Material provided:
-*-*-

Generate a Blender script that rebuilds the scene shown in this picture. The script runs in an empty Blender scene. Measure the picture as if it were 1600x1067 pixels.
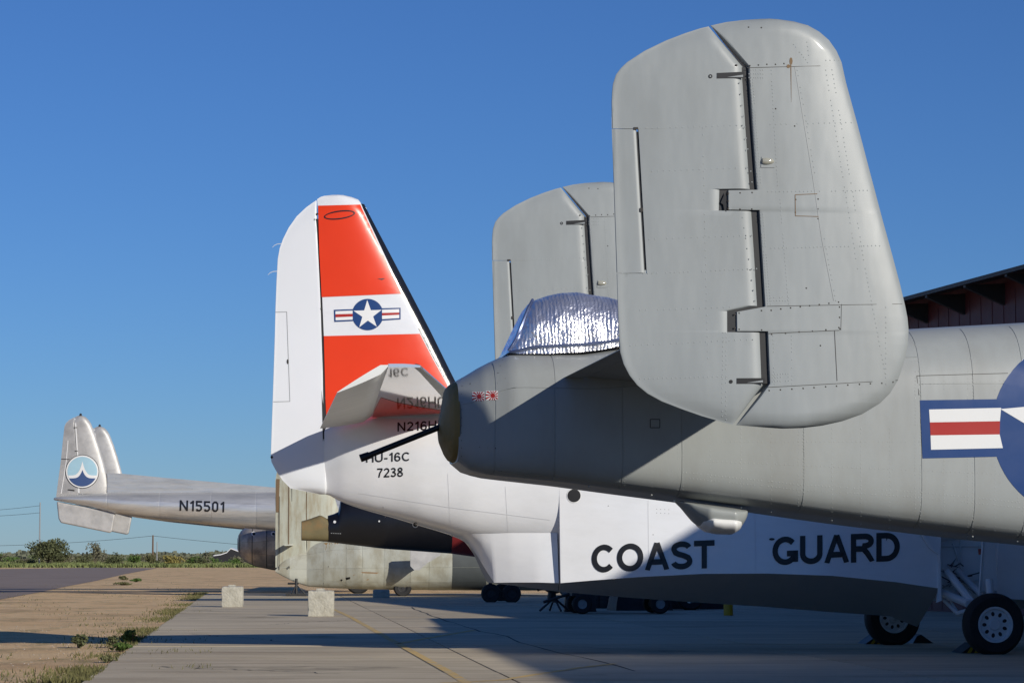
import bpy, bmesh, math, random
import numpy as np
from mathutils import Vector, Matrix
random.seed(7)
sc = bpy.context.scene
COL = sc.collection
R = math.radians
# ------------------------------------------------------------------ camera
FPX, CX, CY, HOR, CAMZ = 4140.0, 800.0, 533.5, 868.0, 1.8
PITCH = math.atan((HOR - CY) / FPX)
cam = bpy.data.cameras.new('camera')
cam.sensor_width = 36; cam.lens = FPX / 1600 * 36; cam.clip_start = 0.1; cam.clip_end = 6000
camo = bpy.data.objects.new('camera', cam); COL.objects.link(camo)
camo.location = (0, 0, CAMZ); camo.rotation_euler = (R(90) + PITCH, 0, 0)
sc.camera = camo
# ------------------------------------------------------------------ world, sun, exposure
SUN = Vector((0.828, -0.912, 0.45)).normalized()          # towards the sun
EL = math.asin(SUN.z); AZ = math.atan2(SUN.x, SUN.y)
world = bpy.data.worlds.new('World'); sc.world = world; world.use_nodes = True
wn = world.node_tree; bg = wn.nodes['Background']
sky = wn.nodes.new('ShaderNodeTexSky'); sky.sky_type = 'NISHITA'; sky.sun_disc = False
sky.sun_elevation = EL; sky.sun_rotation = AZ
sky.air_density = 1.0; sky.dust_density = 0.0; sky.ozone_density = 6; sky.altitude = 300
tint = wn.nodes.new('ShaderNodeMix'); tint.data_type = 'RGBA'; tint.blend_type = 'MULTIPLY'; tint.inputs['Factor'].default_value = 1
tint.inputs['B'].default_value = (.53, .71, 1.0, 1)      # the clear, deep blue of the desert sky
wn.links.new(sky.outputs[0], tint.inputs['A']); wn.links.new(tint.outputs['Result'], bg.inputs[0]); bg.inputs[1].default_value = 0.082
sl = bpy.data.lights.new('sun', 'SUN'); sl.energy = 4.05; sl.angle = R(0.53); sl.color = (1.0, 0.94, 0.83)
so = bpy.data.objects.new('sun', sl); COL.objects.link(so)
so.rotation_euler = SUN.to_track_quat('Z', 'Y').to_euler()
vs = sc.view_settings
vs.view_transform = 'Standard'; vs.look = 'None'; vs.gamma = 1; vs.use_curve_mapping = False; vs.exposure = 0.0

# ------------------------------------------------------------------ sight lines of the survey: image point -> ray
def ray(px, py):
    x = (px - CX) / FPX; y = (CY - py) / FPX; c, s = math.cos(PITCH), math.sin(PITCH)
    return Vector((x, c - y * s, s + y * c))
def ground(px, py, z=0.0):
    r = ray(px, py); t = (z - CAMZ) / r.z
    return Vector((r.x * t, r.y * t, z))
class Frame:                                   # upright frame: s along the axis, d away from the viewer, z up
    def __init__(f, x, y, deg):
        f.o = Vector((x, y, 0)); f.th = R(deg)
        f.u = Vector((math.cos(f.th), math.sin(f.th), 0)); f.v = Vector((-math.sin(f.th), math.cos(f.th), 0))
    def at(f, px, py, d=0.0):
        r = ray(px, py); C = Vector((0, 0, CAMZ))
        t = (d + (f.o - C).dot(f.v)) / r.dot(f.v); P = C + r * t
        return ((P - f.o).dot(f.u), P.z)
    def on(f, px, py, surf, eps=0.0):
        d = 0.0
        for _ in range(7):
            s, z = f.at(px, py, d); d = surf(s, z)
        s, z = f.at(px, py, d - eps)
        return (s, d - eps, z)
    def root(f, name, label, cat, group=None, loc=None):
        o = bpy.data.objects.new(name, None); COL.objects.link(o); o.empty_display_size = .3
        o.location = f.o; o.rotation_euler = (0, 0, f.th)
        tag(o, label, cat, group); return o
def tag(o, label=None, cat=None, group=None, kind=None):
    if label: o['label'] = label
    if cat: o['category'] = cat
    if group: o['group'] = group
    if kind: o['kind'] = kind
    return o

# ------------------------------------------------------------------ materials
def mat(name, col, rough=0.5, metal=0.0, var=0.06, vscale=3.0, col2=None, mix=0.0, mscale=1.2, bump=0.0, bscale=8.0,
        stretch=(1, 1, 1), coat=0.0, rvar=0.08, spec=0.5, thr=(0.45, 0.65), ovar=0.0):
    m = bpy.data.materials.new(name); m.use_nodes = True
    nt = m.node_tree; N, L = nt.nodes, nt.links; b = N['Principled BSDF']
    b.inputs['Roughness'].default_value = rough; b.inputs['Metallic'].default_value = metal
    b.inputs['Coat Weight'].default_value = coat; b.inputs['Coat Roughness'].default_value = 0.08
    b.inputs['Specular IOR Level'].default_value = spec
    tc = N.new('ShaderNodeTexCoord'); mp = N.new('ShaderNodeMapping'); mp.inputs['Scale'].default_value = stretch
    L.new(tc.outputs['Object'], mp.inputs[0])
    n1 = N.new('ShaderNodeTexNoise'); n1.inputs['Scale'].default_value = vscale; n1.inputs['Detail'].default_value = 5
    L.new(mp.outputs[0], n1.inputs['Vector'])
    mx = N.new('ShaderNodeMix'); mx.data_type = 'RGBA'
    mx.inputs['A'].default_value = (*[c * (1 - var) for c in col], 1); mx.inputs['B'].default_value = (*[min(1, c * (1 + var)) for c in col], 1)
    L.new(n1.outputs['Fac'], mx.inputs['Factor']); out = mx.outputs['Result']
    if col2:
        n2 = N.new('ShaderNodeTexNoise'); n2.inputs['Scale'].default_value = mscale; n2.inputs['Detail'].default_value = 7; n2.inputs['Roughness'].default_value = .65
        L.new(mp.outputs[0], n2.inputs['Vector'])
        mr = N.new('ShaderNodeMapRange'); mr.inputs['From Min'].default_value = thr[0]; mr.inputs['From Max'].default_value = thr[1]; mr.inputs['To Max'].default_value = mix
        L.new(n2.outputs['Fac'], mr.inputs['Value'])
        m2 = N.new('ShaderNodeMix'); m2.data_type = 'RGBA'; L.new(mr.outputs[0], m2.inputs['Factor'])
        L.new(out, m2.inputs['A']); m2.inputs['B'].default_value = (*col2, 1); out = m2.outputs['Result']
    if ovar:
        oi = N.new('ShaderNodeObjectInfo'); om = N.new('ShaderNodeMapRange'); om.inputs['To Min'].default_value = 1 - ovar; om.inputs['To Max'].default_value = 1 + ovar; L.new(oi.outputs['Random'], om.inputs['Value'])
        hs = N.new('ShaderNodeHueSaturation'); L.new(om.outputs[0], hs.inputs['Value']); L.new(out, hs.inputs['Color']); out = hs.outputs['Color']
    L.new(out, b.inputs['Base Color'])
    if rvar:
        r = N.new('ShaderNodeMapRange'); r.inputs['To Min'].default_value = max(0, rough - rvar); r.inputs['To Max'].default_value = min(1, rough + rvar)
        n3 = N.new('ShaderNodeTexNoise'); n3.inputs['Scale'].default_value = vscale * 1.7; n3.inputs['Detail'].default_value = 4
        L.new(mp.outputs[0], n3.inputs['Vector']); L.new(n3.outputs['Fac'], r.inputs['Value']); L.new(r.outputs[0], b.inputs['Roughness'])
    if bump:
        nb = N.new('ShaderNodeTexNoise'); nb.inputs['Scale'].default_value = bscale; nb.inputs['Detail'].default_value = 3
        L.new(mp.outputs[0], nb.inputs['Vector'])
        bp = N.new('ShaderNodeBump'); bp.inputs['Strength'].default_value = 1; bp.inputs['Distance'].default_value = bump
        L.new(nb.outputs['Fac'], bp.inputs['Height']); L.new(bp.outputs[0], b.inputs['Normal'])
    return m
M = {}
M['grey'] = mat('grey_paint', (.305, .328, .330), .46, var=.06, vscale=2.2, bump=.012, bscale=2.1, coat=.05, col2=(.272, .290, .288), mix=.8, mscale=1.6, stretch=(1.3, 1, .5))
M['grey_fus'] = mat('grey_paint_weathered', (.325, .345, .34), .40, var=.06, vscale=9, bump=.008, bscale=1.9, coat=.1, col2=(.275, .28, .265), mix=.6, mscale=2.2, stretch=(1, 1, .35), ovar=.035)
M['black'] = mat('black', (.006, .006, .007), .5)
M['screw'] = mat('dark_screw', (.035, .03, .025), .5)
M['rust'] = mat('rust_stain', (.20, .13, .07), .8)
M['white'] = mat('white_gloss_paint', (.76, .77, .79), .13, var=.02, vscale=1.2, bump=.012, bscale=1.5, coat=.3, rvar=.05, col2=(.69, .70, .71), mix=.5, mscale=2.5, stretch=(.5, 1, 1.2))
M['white_mark'] = mat('white_marking', (.78, .78, .77), .3, var=.02)
M['rudder_white'] = mat('white_fabric_paint', (.74, .76, .79), .35, var=.02, vscale=2)
M['red'] = mat('red_orange_paint', (.74, .045, .006), .32, var=.06, vscale=1.5, coat=.1, bump=.006, bscale=1.2, spec=.35)
M['mark_red'] = mat('red_marking', (.40, .024, .015), .3)
M['blue'] = mat('blue_marking', (.014, .050, .18), .3, var=.05)
M['letter'] = mat('black_lettering', (.010, .010, .012), .35)
M['boot'] = mat('rubber_boot', (.012, .013, .016), .2, var=.2, vscale=14, bump=.004, bscale=5)
M['hullgrey'] = mat('grey_hull_paint', (.30, .31, .32), .38, var=.06, bump=.006, bscale=1.5)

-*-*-

Exercise goal:
Give again, word for word, every line from the top of the data above to the line holding "vs.view_transform = 'Standard';", inclusive, with the pictures left out.

Task result:
Generate a Blender script that rebuilds the scene shown in this picture. The script runs in an empty Blender scene. Measure the picture as if it were 1600x1067 pixels.
import bpy, bmesh, math, random
import numpy as np
from mathutils import Vector, Matrix
random.seed(7)
sc = bpy.context.scene
COL = sc.collection
R = math.radians
# ------------------------------------------------------------------ camera
FPX, CX, CY, HOR, CAMZ = 4140.0, 800.0, 533.5, 868.0, 1.8
PITCH = math.atan((HOR - CY) / FPX)
cam = bpy.data.cameras.new('camera')
cam.sensor_width = 36; cam.lens = FPX / 1600 * 36; cam.clip_start = 0.1; cam.clip_end = 6000
camo = bpy.data.objects.new('camera', cam); COL.objects.link(camo)
camo.location = (0, 0, CAMZ); camo.rotation_euler = (R(90) + PITCH, 0, 0)
sc.camera = camo
# ------------------------------------------------------------------ world, sun, exposure
SUN = Vector((0.828, -0.912, 0.45)).normalized()          # towards the sun
EL = math.asin(SUN.z); AZ = math.atan2(SUN.x, SUN.y)
world = bpy.data.worlds.new('World'); sc.world = world; world.use_nodes = True
wn = world.node_tree; bg = wn.nodes['Background']
sky = wn.nodes.new('ShaderNodeTexSky'); sky.sky_type = 'NISHITA'; sky.sun_disc = False
sky.sun_elevation = EL; sky.sun_rotation = AZ
sky.air_density = 1.0; sky.dust_density = 0.0; sky.ozone_density = 6; sky.altitude = 300
tint = wn.nodes.new('ShaderNodeMix'); tint.data_type = 'RGBA'; tint.blend_type = 'MULTIPLY'; tint.inputs['Factor'].default_value = 1
tint.inputs['B'].default_value = (.53, .71, 1.0, 1)      # the clear, deep blue of the desert sky
wn.links.new(sky.outputs[0], tint.inputs['A']); wn.links.new(tint.outputs['Result'], bg.inputs[0]); bg.inputs[1].default_value = 0.082
sl = bpy.data.lights.new('sun', 'SUN'); sl.energy = 4.05; sl.angle = R(0.53); sl.color = (1.0, 0.94, 0.83)
so = bpy.data.objects.new('sun', sl); COL.objects.link(so)
so.rotation_euler = SUN.to_track_quat('Z', 'Y').to_euler()
vs = sc.view_settings
vs.view_transform = 'Standard'; vs.look = 'None'; vs.gamma = 1; vs.use_curve_mapping = False; vs.exposure = 0.0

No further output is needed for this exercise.